I joined the Marine Corps out of high school and spent the better part of four years at Camp Pendleton—sandwiched between Orange County and San Diego County. My barracks were a ten minute jog from the Pacific Ocean on one of the only undeveloped pieces of land in Southern California. I soaked in SoCal culture like the majority of Marines who were stationed out there.

After my discharge, I spent the majority of my twenties in Texas. I lived in Austin, spending many a drunken night walking down Sixth Street and conversing with the freaks and weirdoes that inhabit that city (RIP Leslie). I went to Texas football games and dined on that city’s fine BBQ. Then it was down to San Antonio—an underrated municipality that comes off as a mix between Mexico City (without the crime) and Venice (without the Italians). I ate some of the best Mexican food known to man.

My last stop was Midland. The tumbleweed metropolis situated in the Permian Basin is exactly how people imagine Texas. I worked as an oilman, sweating it out in unbearable heat while covered in crude. I rode a bull at one point (just for .8 seconds). I spent time on ranches.

Thank you for your dedicated service, Jack. That poo won't stir itself.

Thank you for your dedicated service, Jack. That poo won’t stir itself.

Now I work full-time for Ranger Up and live in North Carolina. I’d like to tell you a tale about me sailing through Cape Fear or hiking up the beautiful Smokies in the East, but I’m afraid I can’t. At 30 and gainfully employed, I find the most exciting thing I can do is put in a good day’s work and spend my downtime watching Netflix with a drink in my hand. Regardless, I have hit up some of that sweet Carolina BBQ and have been to a few Tarheels basketball games.

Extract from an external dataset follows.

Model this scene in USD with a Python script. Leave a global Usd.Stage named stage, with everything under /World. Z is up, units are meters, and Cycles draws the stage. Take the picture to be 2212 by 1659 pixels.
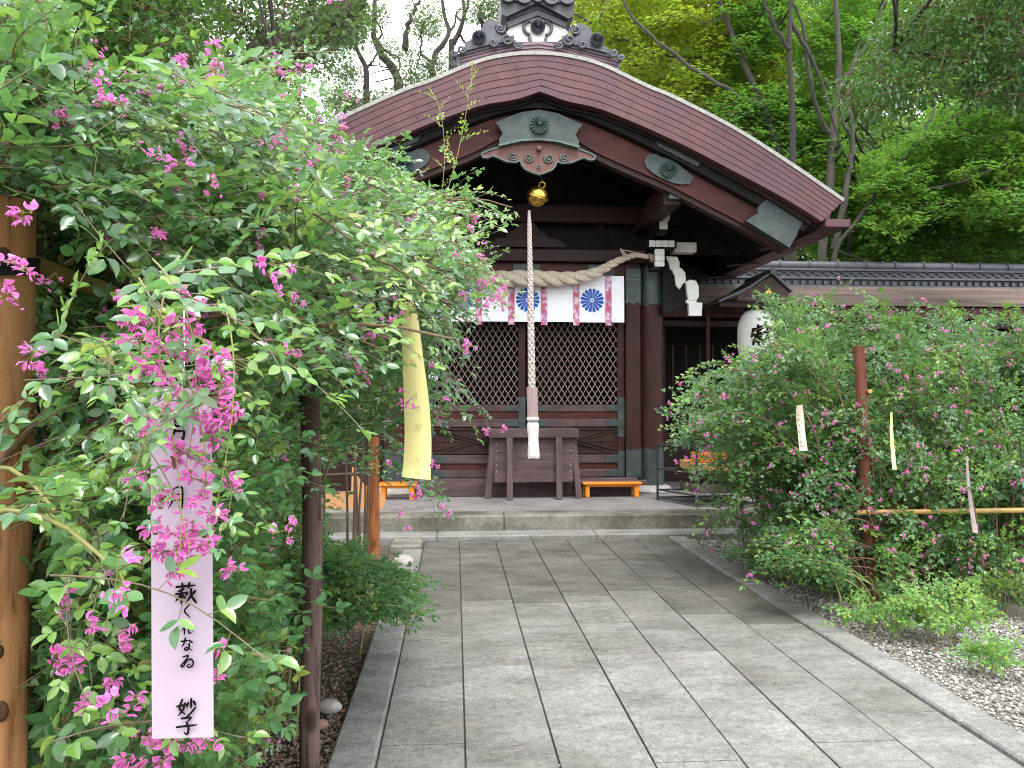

My point in telling you all of this is that I have spent a considerable amount of time in some separate cultural hubs of America.

So here’s the one thing I’ve noticed from all of my experiences: Americans—although different when broken down politically, economically, geographically, religiously, or racially—are not that different when it comes down to it.

That’s not what we’re told when we watch the news or when we read comments on Facebook. We see a lot of a division in those arenas (e.g. People on the right thinking Obama is personally trying to destroy their lives just like people on the left thought Bush was personally trying to destroy their lives from 2000 to 2008). Well, guess what. Both of those mediums—and others—are not accurate portrayals of real life.

The Americans I’ve known all share common traits. We are still a country built on rugged individualism, and the people I’ve met—regardless of the aforementioned demographics—fit that notion. Everyone is hungry for their piece of the pie.

We respect excellence. We respect those who strive for excellence. There is nothing more American than the underdog story.

We’re still a country open to receiving the poor, the hungry, and the huddled masses—even though the methods of approach may be different.

Being Unapologetically American isn’t about denying the negative parts of our past. We are a country that has made major mistakes, just like other nations. But we never find ourselves in domestic purgatory like others. We’re always advancing and evolving. Our system is set up to allow civil liberties to thrive if the people want it bad enough. We’ve proven that time and time again when brave Americans were willing to fight for it. The American experience is about the people, not who’s in charge at the moment. It has always been about that.

On this day, it’s important to remember that. Break down political walls and look at your fellow Americans as equals. Soak in the fireworks, food, alcohol, and other community bonding elements that bring us all together. This day is everyone’s birthday.

And when you wake up tomorrow, don’t forget that. The America on the Fourth of July, our Independence Day, is the same America we can enjoy every day.

So to my boardshort and flip-flop wearing friends on the West Coast, up to my hockey and fishing loving friends up North, down to my Tex-Mex and BBQ eating friends in the Lone Star State, out to my whatever the hell it is you do friends in North Carolina, and everyone in-between, happy birthday to you.

Thank you for being an important part of this American experiment.